I knew her mom has similar antagonistic attitudes towards religion as my parents, so I was well aware of where she was coming from. I tried to explain how I don’t believe in some old bearded guy sitting on a cloud and how most people have a very naive understanding of God, but how much philosophy could I give to a pre-teenager? She looked at me kind of pitifully and added: I don’t believe in it. I think it’s dumb.
The word God has such a rock sack of bad connotations on its shoulders. I still feel uncomfortable saying that I believe in God. I don’t use the word when I write my blogs. It’s so loaded with all kinds of extensions, like conservative ethical and political views, stagnant and blind approach to reality and self-denying, superstitious existence, to name a few. I just can’t relate with that. “God” reminds me of some distant impersonal order-carrier and a punisher who rewards our material desires if we are nice and hales us with fire and brimstone if we sin. And when we finally enter the kingdom of God after being a good boy and suppressing our desires, then we’ll be free to enjoy heavenly pleasures without repercussions, forever. And this God guy is somewhere there in the background, providing for our happy life. Where’s the spirituality in this? Where’s the unmotivated sacrifice and surrender?

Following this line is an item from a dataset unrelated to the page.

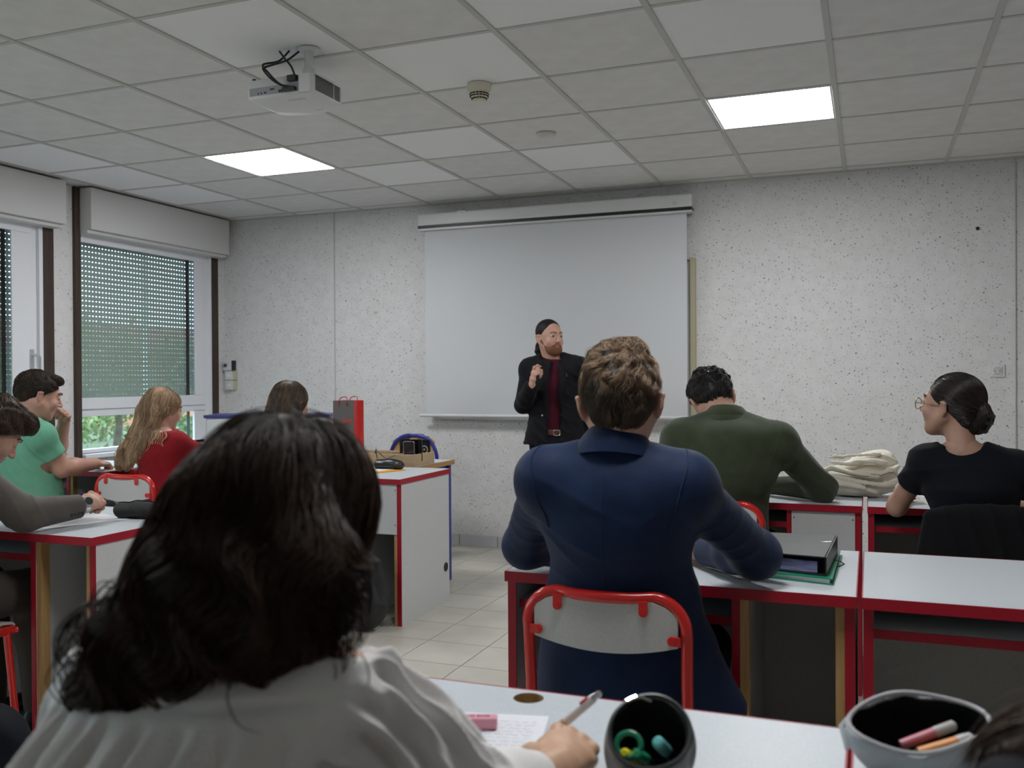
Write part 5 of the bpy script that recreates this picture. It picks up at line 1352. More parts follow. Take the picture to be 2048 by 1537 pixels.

God becomes our pizza taxi.
The one thing that really caught my attention in the eastern spiritual traditions was the aspiration and realization of unity with reality. We are essentially consciousness and so is existence. But at the same time complete loss of identity and merging into reality went against my intuition of what existence is about. This dilemma of unity and individuality was perfectly harmonized when I found Gaudiya Vaishnavism. Its main philosophical principle is called ‘inconceivable simultaneous oneness and difference’. It relieved me of the simplistic and unsatisfying idea that God is separate and far from us, and at the same time it allowed an identity.
It’s such an incredible, far out idea that reality is a person. Think about it. What makes you see reality ultimately as material, and that consciousness is just a byproduct of random mixing of matter?
It’s because that’s how the everyday common sense perceives existence. But could it be that we are just blind and ignorant to what’s really going on? Why do you trust your insignificant, faulty senses so much? Because that’s all you got?
You may say that it’s a natural tendency of the human consciousness to reflect his own awareness into impersonal, dead things, and the whole concept of good is just an extension of this. The whole God concept is a perfect psychological, philosophical and political grudge for people who can’t face reality as it is. But why couldn’t it be the other way around, that we have the ability to be conscious because we are a part of the reality that is aware? If we look at personality from this angle, it’s not naive at all to think that there is an absolute identity. If that’s what you mean when you ask if I believe in God, then I do. But if you mean those simplistic fabrications of materially conditioned minds that turn reality into a grumpy, bigoted old guy, I’ll be the biggest atheist you’ll find. I think it’s dumb, too.